Dynamics of the growth of the brokerage companies and the banking sector assets

 

Source: based on nbg.ge; gse.ge – Authors calculation 

Chart N3 and Chart N4 presents a comparison of growth dynamics in assets and net profits of the banking sector and brokerage companies in 2008-2017 (a brokerage company in its nature is the same investment bank.  Consequently, financial indicators of brokerage companies, as an influential institution of the stock market, are compared to financial indicators of commercial banks). Both cases clearly show that net profits of commercial banks and total assets are constantly growing, while in case of brokerage companies these indicators have not changed in practice after 2008 and even year on year downturn are recorded frequently.

 Chart 4

Dynamics of net profit growth of banking sector and brokerage companies

 

Source: based on nbg.ge; gse.ge – Authors calculation

Conclusion

Financial markets in Georgia are not diversified, as the banking sector's ratio in the whole financial market exceeds 90%. This factor impedes economic development, because the comprehensive analysis shows that, despite dominating role of commercial banks, they does not participate in economic growth, in practice, and they makes focus on issuing consumer loans, but this instrument cannot produce economic wealth in the country, while, development of its key competitor, capital market, directs money resources straightly from an investor to the economy, via securities issued by companies or other bodies. Therefore, the capital market drives economic development more effectively compared to the banking sector.

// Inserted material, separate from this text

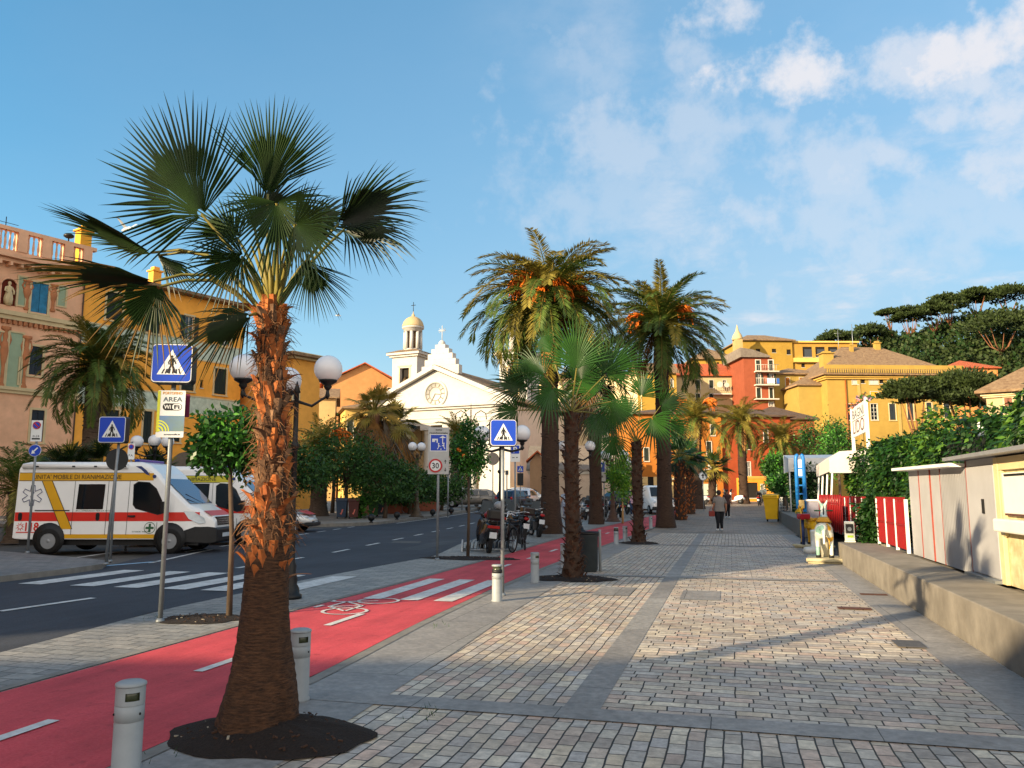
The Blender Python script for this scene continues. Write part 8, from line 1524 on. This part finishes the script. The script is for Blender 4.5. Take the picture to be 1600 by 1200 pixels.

Over the past decades, the Georgian banking sector was developed successfully with the active support of Government of Georgia; however, at the expense of absorption of other sectors of the financial market, in particular, the commercial banking sector has thoroughly monopolized the whole capital market infrastructure, thus blocking any attempts for development of its main competitor.

Consequently, to ensure normal competition on the financial market, it is necessary to improve the regulatory legislation, first of all, and clearly determine issues for separation of competitor fields.